Record excerpts:

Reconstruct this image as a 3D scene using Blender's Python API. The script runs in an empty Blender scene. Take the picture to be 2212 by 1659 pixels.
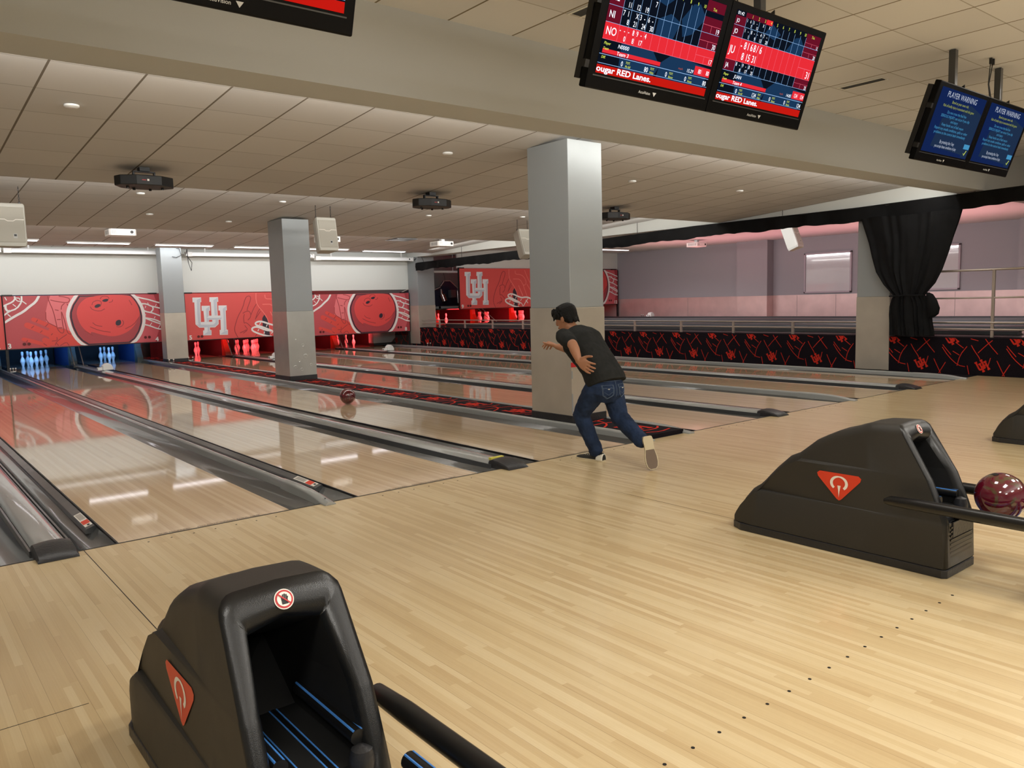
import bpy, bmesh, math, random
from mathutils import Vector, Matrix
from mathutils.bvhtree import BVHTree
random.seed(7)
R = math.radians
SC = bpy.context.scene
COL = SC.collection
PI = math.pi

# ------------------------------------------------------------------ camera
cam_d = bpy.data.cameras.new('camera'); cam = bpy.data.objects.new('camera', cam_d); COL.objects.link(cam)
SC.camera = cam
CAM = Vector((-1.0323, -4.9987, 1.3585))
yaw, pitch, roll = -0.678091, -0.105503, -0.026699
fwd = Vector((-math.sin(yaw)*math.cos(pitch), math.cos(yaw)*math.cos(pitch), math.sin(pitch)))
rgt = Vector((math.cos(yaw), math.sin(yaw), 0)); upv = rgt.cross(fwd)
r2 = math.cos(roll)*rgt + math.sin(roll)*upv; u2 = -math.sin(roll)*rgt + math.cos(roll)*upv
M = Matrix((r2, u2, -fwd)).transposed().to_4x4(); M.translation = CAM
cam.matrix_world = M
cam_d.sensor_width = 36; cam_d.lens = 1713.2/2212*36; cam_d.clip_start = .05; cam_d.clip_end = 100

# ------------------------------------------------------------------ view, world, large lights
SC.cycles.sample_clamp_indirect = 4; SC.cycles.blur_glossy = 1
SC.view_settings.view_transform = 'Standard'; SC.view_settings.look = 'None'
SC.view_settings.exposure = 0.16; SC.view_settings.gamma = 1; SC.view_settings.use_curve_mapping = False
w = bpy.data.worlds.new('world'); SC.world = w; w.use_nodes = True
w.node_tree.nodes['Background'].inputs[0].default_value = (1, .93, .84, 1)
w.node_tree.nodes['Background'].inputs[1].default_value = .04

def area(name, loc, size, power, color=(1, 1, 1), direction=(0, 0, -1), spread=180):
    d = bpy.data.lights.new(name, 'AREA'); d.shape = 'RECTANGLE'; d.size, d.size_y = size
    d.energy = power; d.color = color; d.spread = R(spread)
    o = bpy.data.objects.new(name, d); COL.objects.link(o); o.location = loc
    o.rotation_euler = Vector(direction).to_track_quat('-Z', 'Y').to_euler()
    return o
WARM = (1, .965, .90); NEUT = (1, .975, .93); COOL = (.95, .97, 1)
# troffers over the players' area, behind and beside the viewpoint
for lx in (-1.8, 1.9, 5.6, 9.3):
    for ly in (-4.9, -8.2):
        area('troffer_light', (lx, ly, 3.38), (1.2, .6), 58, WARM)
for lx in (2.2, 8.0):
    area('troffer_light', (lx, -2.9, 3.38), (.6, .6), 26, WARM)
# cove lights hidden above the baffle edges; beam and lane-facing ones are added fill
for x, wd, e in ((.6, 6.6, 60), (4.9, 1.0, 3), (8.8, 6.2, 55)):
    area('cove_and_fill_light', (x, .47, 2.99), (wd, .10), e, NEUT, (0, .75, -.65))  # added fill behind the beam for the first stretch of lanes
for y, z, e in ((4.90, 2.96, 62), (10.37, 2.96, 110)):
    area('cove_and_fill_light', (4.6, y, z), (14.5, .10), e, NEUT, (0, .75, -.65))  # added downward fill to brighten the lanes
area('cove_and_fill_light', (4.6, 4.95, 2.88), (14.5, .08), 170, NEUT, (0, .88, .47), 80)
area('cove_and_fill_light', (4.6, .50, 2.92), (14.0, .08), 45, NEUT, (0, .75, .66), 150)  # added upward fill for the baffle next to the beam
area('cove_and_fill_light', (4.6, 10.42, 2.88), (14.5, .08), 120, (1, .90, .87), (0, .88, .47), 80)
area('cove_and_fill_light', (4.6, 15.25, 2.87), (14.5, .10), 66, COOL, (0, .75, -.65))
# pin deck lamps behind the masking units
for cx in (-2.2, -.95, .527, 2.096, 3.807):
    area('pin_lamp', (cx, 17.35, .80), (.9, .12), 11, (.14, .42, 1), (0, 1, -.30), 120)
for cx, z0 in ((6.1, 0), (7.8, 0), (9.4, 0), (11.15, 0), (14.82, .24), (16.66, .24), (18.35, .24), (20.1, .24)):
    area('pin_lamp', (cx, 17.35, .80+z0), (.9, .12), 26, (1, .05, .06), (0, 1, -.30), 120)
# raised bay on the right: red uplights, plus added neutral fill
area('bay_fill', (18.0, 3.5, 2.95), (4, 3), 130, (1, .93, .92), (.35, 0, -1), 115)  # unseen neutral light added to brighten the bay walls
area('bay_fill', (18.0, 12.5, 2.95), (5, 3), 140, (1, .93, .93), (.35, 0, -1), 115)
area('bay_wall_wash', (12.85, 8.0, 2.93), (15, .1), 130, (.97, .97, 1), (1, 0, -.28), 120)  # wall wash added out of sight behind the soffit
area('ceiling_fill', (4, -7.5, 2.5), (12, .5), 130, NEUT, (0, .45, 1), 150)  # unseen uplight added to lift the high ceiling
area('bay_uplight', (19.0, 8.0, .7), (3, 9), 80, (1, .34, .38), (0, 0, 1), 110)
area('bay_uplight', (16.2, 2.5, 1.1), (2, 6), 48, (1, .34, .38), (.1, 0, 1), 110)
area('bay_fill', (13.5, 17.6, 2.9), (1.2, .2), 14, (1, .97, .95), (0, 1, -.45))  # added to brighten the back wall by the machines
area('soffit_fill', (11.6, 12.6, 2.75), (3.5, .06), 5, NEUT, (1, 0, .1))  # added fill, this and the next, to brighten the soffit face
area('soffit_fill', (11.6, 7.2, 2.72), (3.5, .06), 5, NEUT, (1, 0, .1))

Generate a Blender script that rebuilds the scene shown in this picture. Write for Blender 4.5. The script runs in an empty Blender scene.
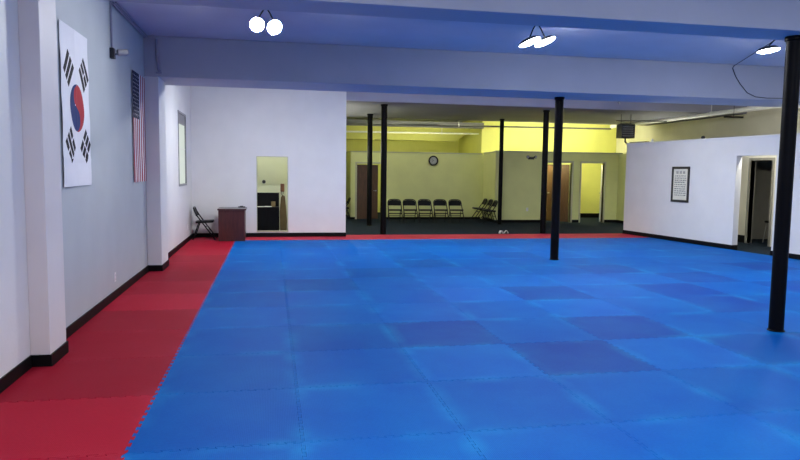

Work required: Tally the lines in the records above that contain the word "empty", and give only that number.

In response: 2